After speaking to several solar developers earlier this year, a Minnesota town decided last month to subscribe to a community solar garden that will be operated by Sunshare.
Jordan, a community of 6,148 residents southwest of Minneapolis, became the largest and one of the first cities in Minnesota to announce it would be offsetting its electric use through community solar.
That short but growing list of cities subscribing to gardens includes, for now, just the nearby community of Cologne, which signed a contract with Sunshare earlier this year.
Jordan’s power would come from a 5 megawatt community garden proposed for Blakely Township in Scott County. The garden could also serve nearby Savage, where city council members in October heard about the benefits of community solar from a Sunshare representative.
Under the 25-year contract Jordan could save as much as $1.6 million by 2040, according to Tom Nikunen, city administrator. That is based on the assumption that Xcel Energy, which serves Jordan, will increase costs on average of four percent a year over the length of the contract.

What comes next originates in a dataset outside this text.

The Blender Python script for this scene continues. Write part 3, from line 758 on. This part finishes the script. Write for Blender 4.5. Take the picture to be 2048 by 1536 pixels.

Over the past decade the utility’s costs have increased closer to five percent a year, he said, and if that size increase continues the cost savings would be closer to $2 million. The day the contract was signed, Xcel requested a nearly 10 percent increase spread out over the next three years.
Jordan used a methodical approach to deciding on a solar garden. “We spoke to several solar garden companies and looked at the option of using city land and city financing to build a community solar garden with a developer,” Nikunen said.
The idea of a city-owned array had some appeal because of the potential for greater long-term cost savings, he said. The city had land available for a solar garden, but the council did not like having to pay upfront costs and worried the technology installed today would become outmoded over a 25-year contract, Nikunen said.
“With the Sunshare subscription they bill us and that means the risk is not with us,” he noted. “We understand the reward would be greater if we owned (the garden) but the council didn’t want to gamble that much.”
Scott County tends to be conservative and Jordan is no different. The subscription, however, has something in it for everyone.
“This gave us a chance to save money and do something green,” Nikunen said. “Not everybody can get behind that but everybody can get behind the idea of saving money…we have a lot of conservatives on our council but when you’re looking at your own pocketbook and seeing you could save $2 million, it’s hard to fight that.”
One of those conservatives who supported the deal was council member Mike Franklin, who brought the community solar concept to city officials earlier this year. He sees buying a subscription as a “hedge” against rising energy costs with few downside risks.
The biggest risk is that Sunshare at some point would go out of business but if that scenario emerged the city would simply contract with Xcel to buy energy, he said.
Most of the debate over the community garden, in workgroups and in the city council, focused on the whether the city could save money on the deal, Franklin said.
The environmental attributes of the deal didn’t really come into play, though Sunshare’s research showed the contract will offset 81.5 million pounds of carbon dioxide and 16 million gallons of water that might otherwise be used for coal generation to keep the lights on.
“There are obvious environment impacts but the city council’s decision didn’t focus on the environmental issue at all,” he said. “I’m happy about the environmental impact of this but if the financial aspects of the deal didn’t make sense I would not have been as enthusiastic about it.”
The public felt a bit differently. The city received many calls and emails from citizens who supported the notion of Jordan offsetting energy use with renewable energy, Nikunen added.
“We think this is a fantastic investment for our city based on the factors we know right now and our citizens seem to agree,” he said.